Scenes as source code:
** Start **
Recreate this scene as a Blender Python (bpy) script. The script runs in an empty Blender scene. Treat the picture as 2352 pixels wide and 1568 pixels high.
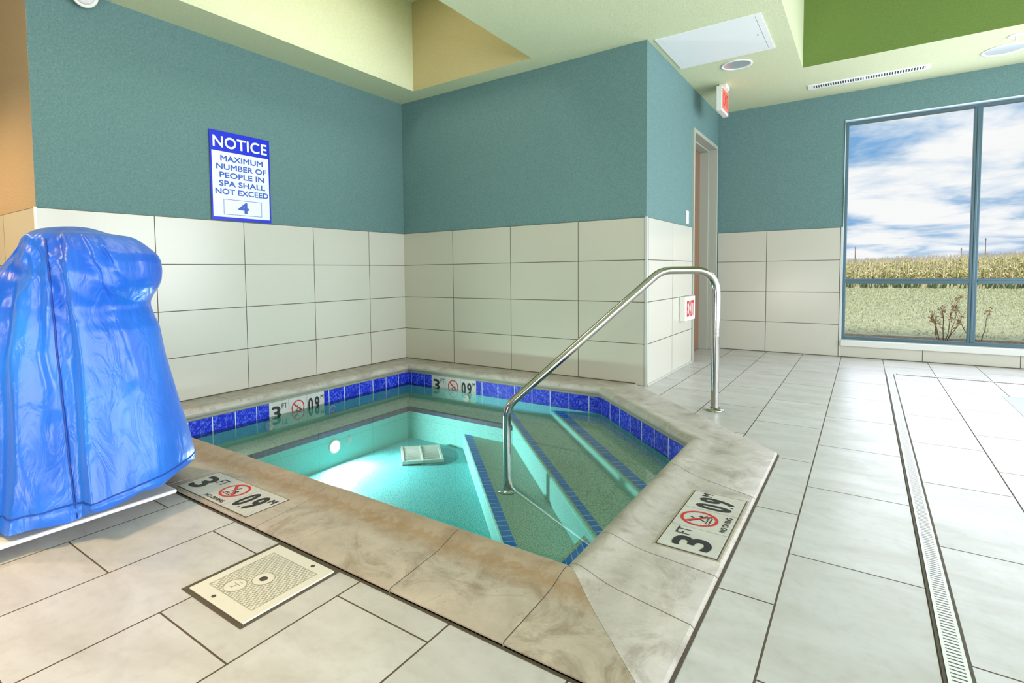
import bpy, bmesh, math, random
import mathutils
from mathutils import Vector, Matrix, noise
from mathutils.geometry import tessellate_polygon

random.seed(7)
COL = bpy.context.scene.collection
SC = bpy.context.scene

# ------------------------------------------------------------------ helpers
def lin(r, g, b):
    def f(c):
        c /= 255.0
        return c / 12.92 if c <= 0.04045 else ((c + 0.055) / 1.055) ** 2.4
    return (f(r), f(g), f(b), 1.0)

class MB:
    """collects shapes in world coordinates; uv in metres where asked"""
    def __init__(s):
        s.bm = bmesh.new()
        s.uv = s.bm.loops.layers.uv.new('UVMap')
        s.mi = 0
    def face(s, pts, uvs=None, smooth=False):
        vs = [s.bm.verts.new(p) for p in pts]
        f = s.bm.faces.new(vs)
        f.material_index = s.mi
        f.smooth = smooth
        if uvs:
            for l, u in zip(f.loops, uvs):
                l[s.uv].uv = u
        return f
    def box(s, x0, y0, z0, x1, y1, z1, M=None):
        c = [(x0,y0,z0),(x1,y0,z0),(x1,y1,z0),(x0,y1,z0),(x0,y0,z1),(x1,y0,z1),(x1,y1,z1),(x0,y1,z1)]
        if M is not None:
            c = [M @ Vector(p) for p in c]
        v = [s.bm.verts.new(p) for p in c]
        for q in ((0,3,2,1),(4,5,6,7),(0,1,5,4),(1,2,6,5),(2,3,7,6),(3,0,4,7)):
            f = s.bm.faces.new([v[i] for i in q]); f.material_index = s.mi
        return v
    def prism(s, poly, z0, z1, caps=True, M=None):
        T = (lambda p: M @ Vector(p)) if M is not None else (lambda p: p)
        b = [s.bm.verts.new(T((x, y, z0))) for x, y in poly]
        t = [s.bm.verts.new(T((x, y, z1))) for x, y in poly]
        n = len(poly)
        for i in range(n):
            j = (i+1) % n
            f = s.bm.faces.new((b[i], b[j], t[j], t[i])); f.material_index = s.mi
        if caps:
            f = s.bm.faces.new(t); f.material_index = s.mi
            f = s.bm.faces.new(list(reversed(b))); f.material_index = s.mi
    def tess(s, loops, z=0.0, flip=False, M=None):
        T = (lambda p: M @ Vector(p)) if M is not None else (lambda p: p)
        tri = tessellate_polygon([[Vector((x, y, 0)) for x, y in lp] for lp in loops])
        flat = [p for lp in loops for p in lp]
        v = [s.bm.verts.new(T((x, y, z))) for x, y in flat]
        for t in tri:
            a, b, c = (flat[i] for i in t)
            ar = (b[0]-a[0])*(c[1]-a[1]) - (b[1]-a[1])*(c[0]-a[0])
            if abs(ar) < 1e-12: continue
            t = list(t)
            if (ar < 0) != flip: t.reverse()
            try:
                f = s.bm.faces.new([v[i] for i in t]); f.material_index = s.mi
            except ValueError:
                pass
    def tube(s, pts, r, seg=16, closed=False, caps=True):
        pts = [Vector(p) for p in pts]
        n = len(pts)
        rr = r if isinstance(r, (list, tuple)) else [r]*n
        rings = []; up = None
        for i, p in enumerate(pts):
            if closed: d = pts[(i+1) % n] - pts[i-1]
            else: d = pts[min(i+1, n-1)] - pts[max(i-1, 0)]
            d.normalize()
            if up is None:
                up = Vector((0,0,1)) if abs(d.z) < .9 else Vector((1,0,0))
            a = d.cross(up)
            if a.length < 1e-6: a = d.cross(Vector((1,.3,0)))
            a.normalize(); b = a.cross(d).normalized(); up = b
            rings.append([s.bm.verts.new(p + (a*math.cos(t) + b*math.sin(t))*rr[i]) for t in [2*math.pi*k/seg for k in range(seg)]])
        m = n if closed else n-1
        for i in range(m):
            A, B = rings[i], rings[(i+1) % n]
            for k in range(seg):
                f = s.bm.faces.new((A[k], A[(k+1) % seg], B[(k+1) % seg], B[k])); f.smooth = True; f.material_index = s.mi
        if caps and not closed:
            s.bm.faces.new(list(reversed(rings[0]))).material_index = s.mi
            s.bm.faces.new(rings[-1]).material_index = s.mi
    def lathe(s, prof, M, seg=32, smooth=True):
        rings = []
        for r, z in prof:
            rings.append([s.bm.verts.new(M @ Vector((r*math.cos(t), r*math.sin(t), z))) for t in [2*math.pi*k/seg for k in range(seg)]])
        for A, B in zip(rings, rings[1:]):
            for k in range(seg):
                f = s.bm.faces.new((A[k], A[(k+1) % seg], B[(k+1) % seg], B[k])); f.smooth = smooth; f.material_index = s.mi
        if prof[0][0] > 1e-5: s.bm.faces.new(list(reversed(rings[0]))).material_index = s.mi
        if prof[-1][0] > 1e-5: s.bm.faces.new(rings[-1]).material_index = s.mi

def obj(name, mb, mats, parent=None, bevel=0, label=None, loc=None, norm=True):
    bm = mb.bm
    if norm: bmesh.ops.recalc_face_normals(bm, faces=bm.faces)
    me = bpy.data.meshes.new(name); bm.to_mesh(me); bm.free()
    for m in (mats if isinstance(mats, (list, tuple)) else [mats]): me.materials.append(m)
    o = bpy.data.objects.new(name, me); COL.objects.link(o)
    if parent is not None:
        o.parent = parent
        o.matrix_parent_inverse = world_of(parent).inverted()
    if bevel:
        b = o.modifiers.new('Bevel', 'BEVEL'); b.width = bevel; b.segments = 2; b.limit_method = 'ANGLE'; b.angle_limit = math.radians(40)
        b.harden_normals = False
    if label: o['label'] = label
    return o
def world_of(o):
    M = o.matrix_basis.copy()
    if o.parent is not None: M = world_of(o.parent) @ o.matrix_parent_inverse @ M
    return M
def tag(o, label, cat, group=None, kind=None):
    o['label'] = label; o['category'] = cat
    if group: o['group'] = group
    if kind: o['kind'] = kind
    return o
def thing(name, label, cat, loc, group=None, rz=0):
    o = bpy.data.objects.new(name, None); COL.objects.link(o)
    o.location = loc; o.rotation_euler = (0, 0, rz); o.empty_display_size = .1
    return tag(o, label, cat, group)
def struct(o): o['kind'] = 'structure'; return o

def copy_tree(o, loc, label, group=None, rz=None):
    r = o.copy(); COL.objects.link(r); r.location = loc; r['label'] = label
    if rz is not None: r.rotation_euler = (0, 0, rz)
    if group: r['group'] = group
    for ch in list(o.children):
        c = ch.copy(); COL.objects.link(c); c.parent = r
        for g in list(ch.children):
            d = g.copy(); COL.objects.link(d); d.parent = c
    return r

# text -> merged into a mesh, fitted in a box of local coordinates and put through M
def text_into(mb, s, x0, y0, x1, y1, M, bold=0.0, depth=0.0006, space=1.0, clip=None):
    cu = bpy.data.curves.new('t', 'FONT'); cu.body = s; cu.size = 1; cu.space_character = space
    cu.resolution_u = 6
    o = bpy.data.objects.new('t', cu); COL.objects.link(o)
    bpy.context.view_layer.update()
    me = bpy.data.meshes.new_from_object(o.evaluated_get(bpy.context.evaluated_depsgraph_get()))
    bpy.data.objects.remove(o); bpy.data.curves.remove(cu)
    xs = [v.co.x for v in me.vertices]; ys = [v.co.y for v in me.vertices]
    a, b, c, d = min(xs), max(xs), min(ys), max(ys)
    e = bold*(y1-y0)
    shifts = [(0, 0)] if bold <= 0 else [(0, 0)] + [(e*math.cos(k*math.pi/6), e*math.sin(k*math.pi/6)) for k in range(12)]
    for q, (dx, dy) in enumerate(shifts):
        vs = [mb.bm.verts.new(M @ Vector((x0+e+dx+(v.co.x-a)/(b-a)*(x1-x0-2*e), y0+e+dy+(v.co.y-c)/(d-c)*(y1-y0-2*e), depth+q*.00001))) for v in me.vertices]
        for p in me.polygons:
            try:
                f = mb.bm.faces.new([vs[i] for i in p.vertices]); f.material_index = mb.mi
            except ValueError: pass
    bpy.data.meshes.remove(me)

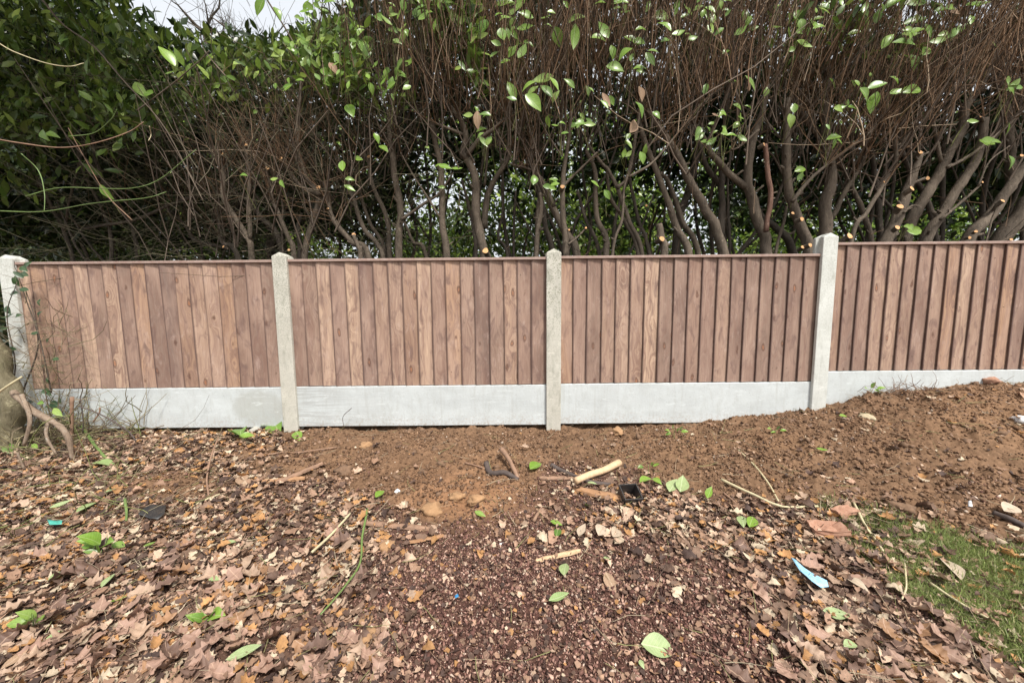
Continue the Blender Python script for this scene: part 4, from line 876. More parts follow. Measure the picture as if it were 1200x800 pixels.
for i in hero:
    w, me = OAKM[gg.choice(32, p=[.045] * 8 + [.04] * 8 + [.03] * 8 + [.01] * 8)]; o = leaf_obj(me, None, pos[i] + np.array([0, 0, .006]), ax[i], nm[i], size[i] * 1.15, None, 'fallen_oak_leaf')
    q = pr[i]; mk_ = min(MARKS, key=lambda m: (m[0] - q[0]) ** 2 + (m[1] - q[1]) ** 2); dx, dy = q[0] - mk_[0], q[1] - mk_[1]
    d_ = ('right of' if dx > 0 else 'left of') if abs(dx) > abs(dy) else ('below' if dy > 0 else 'above')
    nr = '' if len(mk_[2].split()) > 6 else 'close ' if math.hypot(dx, dy) < 30 else ('well ' if math.hypot(dx, dy) > 75 else '')
    lab_ = (('large ' if size[i] > .05 else 'small ') + w + ' oak leaf ' + nr + d_ + ' the ' + mk_[2]).split()[:16]; tag(o, ' '.join(lab_), 'leaf', 'fallen oak leaves strewn on the ground')
Vs, Fs, Cs, off = [], [], [], 0
for k in range(8):
    q = rest[k::8]; V, Fa = scatter(OAKL[k], pos[q], basis(ax[q], nm[q]), size[q]); Vs.append(V); Fs.append(Fa + off); off += len(V)
    Cs.append(scols(OAKC[gg.integers(0, 8, len(q))] * gg.uniform(.75, 1.2, (len(q), 1)), len(OAKL[k][0])))
# broken leaf pieces
x, y = on_ground(37000, (-4.4, 4.6), (-2.1, -.03), gg, lambda x, y: np.clip(dlit(x, y) + .25 * zones(x, y)[2] * infr(x, y), 0, 1), 30)
ps, ax2, nm2 = ground_leaf_xf(x, y, gg, .5, (0, .014)); sz = gg.uniform(.005, .022, len(x))
FR = (np.array([(-.4, -.3, 0), (.1, -.5, .12), (.5, .1, 0), (.1, .45, .1), (-.35, .35, -.05)]), np.array([(0, 1, 4), (1, 2, 4), (2, 3, 4)]))
V, Fa = scatter(FR, ps, basis(ax2, nm2), sz); Vs.append(V); Fs.append(Fa + off); Cs.append(scols(OAKC[gg.choice(8, len(x), p=[.13, .2, .06, .18, .07, .16, .16, .04])] * gg.uniform(.7, 1.2, (len(x), 1)), 5))
o = mk('leaf_litter', np.concatenate(Vs), np.concatenate(Fs), M_LIT, col=np.concatenate(Cs)); o['kind'] = 'stuff'; tag(o, 'dry brown oak leaf litter and leaf crumbs spread over the ground', 'leaf litter')
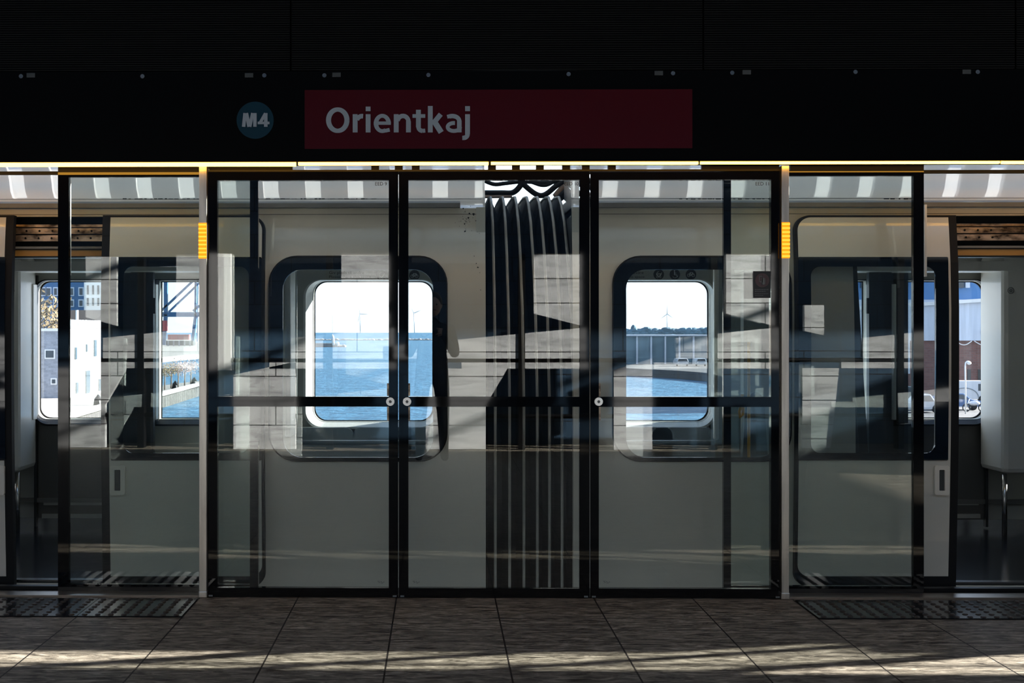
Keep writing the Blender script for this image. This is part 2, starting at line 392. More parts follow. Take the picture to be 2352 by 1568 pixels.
# ribbed panels: one mesh each
ztop = 3.45
seams = [-1226, -279, 668, 1615, 2332, 3279, 4226, 5173, 6120]
lab = {0: 'ribbed dark metal panel beyond the left end of the header', 1: 'ribbed dark metal panel at the top left', 2: 'widest ribbed dark metal panel over the station sign',
       3: 'ribbed dark metal panel at the top right of the red sign', 4: 'ribbed dark metal panel at the far top right corner'}
for i in range(len(seams)-1):
    x0 = W(seams[i]+2, 100, HY).x; x1 = W(seams[i+1]-2, 100, HY).x
    if x1 < XL or x0 > XR: continue
    x0 = max(x0, XL); x1 = min(x1, XR)
    bm = bmesh.new(); prof = []; z = zt+.004; rp_ = 5.2/450
    while z < ztop:
        prof += [(HY, z), (HY-.006, z+.0015), (HY-.006, z+.0035), (HY, z+.005)]; z += rp_
    prof += [(HY, ztop), (HY+.045, ztop), (HY+.045, zt+.004)]
    A = [bm.verts.new((x0, y, zz)) for (y, zz) in prof]; B = [bm.verts.new((x1, y, zz)) for (y, zz) in prof]
    for k in range(len(prof)):
        f = bm.faces.new((A[k], A[(k+1) % len(prof)], B[(k+1) % len(prof)], B[k]))
        if k < len(prof)-4 and k % 4 == 1: f.material_index = 1
    bm.faces.new(A); bm.faces.new(B[::-1])
    T(fin('ribbed_panel', bm, [rib_metal, lit_rib]), lab.get(i, 'ribbed dark metal panel beyond the right end, number %s from the frame' % ['one', 'two', 'three', 'four'][i-5] if i > 4 else lab[i]), 'panel', 'ribbed header panels')

# signs
sg = empty('station_sign', W(1145, 342, HY), 'dark red station name sign reading Orientkaj on the black header', 'sign')
a = W(700, 342, HY-.004); c = W(1590, 205, HY-.004)
box('sign_panel', a.x, c.x, HY-.008, HY, a.z, c.z, red_s, sg)
def cp_(c): return W(520+c[0]/3.92, 210+c[1]/3.92, HY-.010)
def strokes(name, SS, par):
    """flat letter strokes: each is a centre line with widths, in sign units"""
    bm = bmesh.new()
    ysub = 0
    for (pts, wd) in SS:
        ysub += .0004
        P = [Vector(p) for p in pts]; Lf = []; Rt = []
        for i in range(len(P)):
            d = (P[min(i+1, len(P)-1)]-P[max(i-1, 0)]).normalized(); nn = Vector((-d.y, d.x))
            ww = wd[i] if isinstance(wd, list) else wd
            Lf.append(P[i]+nn*ww/2); Rt.append(P[i]-nn*ww/2)
        for i in range(len(P)-1):
            q = [cp_(v) for v in (Lf[i], Lf[i+1], Rt[i+1], Rt[i])]
            sheetbm(bm, [(v.x, v.z) for v in q], [], HY-.011-ysub-(.00002*i), .003)
    return fin(name, bm, white_s, par)
def arc(cx, cy, rx, ry, a0, a1, n_=14): return [(cx+rx*math.cos(math.radians(a0+(a1-a0)*k/n_)), cy-ry*math.sin(math.radians(a0+(a1-a0)*k/n_))) for k in range(n_+1)]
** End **
* [What needs to be done]:
Print exactly the run of lines that starts at the line with "Continue the Blender" and ends at the line with "ground', 'leaf litter')". Leave out every other line.

* [Reply to the task]:
Continue the Blender Python script for this scene: part 4, from line 876. More parts follow. Measure the picture as if it were 1200x800 pixels.
for i in hero:
    w, me = OAKM[gg.choice(32, p=[.045] * 8 + [.04] * 8 + [.03] * 8 + [.01] * 8)]; o = leaf_obj(me, None, pos[i] + np.array([0, 0, .006]), ax[i], nm[i], size[i] * 1.15, None, 'fallen_oak_leaf')
    q = pr[i]; mk_ = min(MARKS, key=lambda m: (m[0] - q[0]) ** 2 + (m[1] - q[1]) ** 2); dx, dy = q[0] - mk_[0], q[1] - mk_[1]
    d_ = ('right of' if dx > 0 else 'left of') if abs(dx) > abs(dy) else ('below' if dy > 0 else 'above')
    nr = '' if len(mk_[2].split()) > 6 else 'close ' if math.hypot(dx, dy) < 30 else ('well ' if math.hypot(dx, dy) > 75 else '')
    lab_ = (('large ' if size[i] > .05 else 'small ') + w + ' oak leaf ' + nr + d_ + ' the ' + mk_[2]).split()[:16]; tag(o, ' '.join(lab_), 'leaf', 'fallen oak leaves strewn on the ground')
Vs, Fs, Cs, off = [], [], [], 0
for k in range(8):
    q = rest[k::8]; V, Fa = scatter(OAKL[k], pos[q], basis(ax[q], nm[q]), size[q]); Vs.append(V); Fs.append(Fa + off); off += len(V)
    Cs.append(scols(OAKC[gg.integers(0, 8, len(q))] * gg.uniform(.75, 1.2, (len(q), 1)), len(OAKL[k][0])))
# broken leaf pieces
x, y = on_ground(37000, (-4.4, 4.6), (-2.1, -.03), gg, lambda x, y: np.clip(dlit(x, y) + .25 * zones(x, y)[2] * infr(x, y), 0, 1), 30)
ps, ax2, nm2 = ground_leaf_xf(x, y, gg, .5, (0, .014)); sz = gg.uniform(.005, .022, len(x))
FR = (np.array([(-.4, -.3, 0), (.1, -.5, .12), (.5, .1, 0), (.1, .45, .1), (-.35, .35, -.05)]), np.array([(0, 1, 4), (1, 2, 4), (2, 3, 4)]))
V, Fa = scatter(FR, ps, basis(ax2, nm2), sz); Vs.append(V); Fs.append(Fa + off); Cs.append(scols(OAKC[gg.choice(8, len(x), p=[.13, .2, .06, .18, .07, .16, .16, .04])] * gg.uniform(.7, 1.2, (len(x), 1)), 5))
o = mk('leaf_litter', np.concatenate(Vs), np.concatenate(Fs), M_LIT, col=np.concatenate(Cs)); o['kind'] = 'stuff'; tag(o, 'dry brown oak leaf litter and leaf crumbs spread over the ground', 'leaf litter')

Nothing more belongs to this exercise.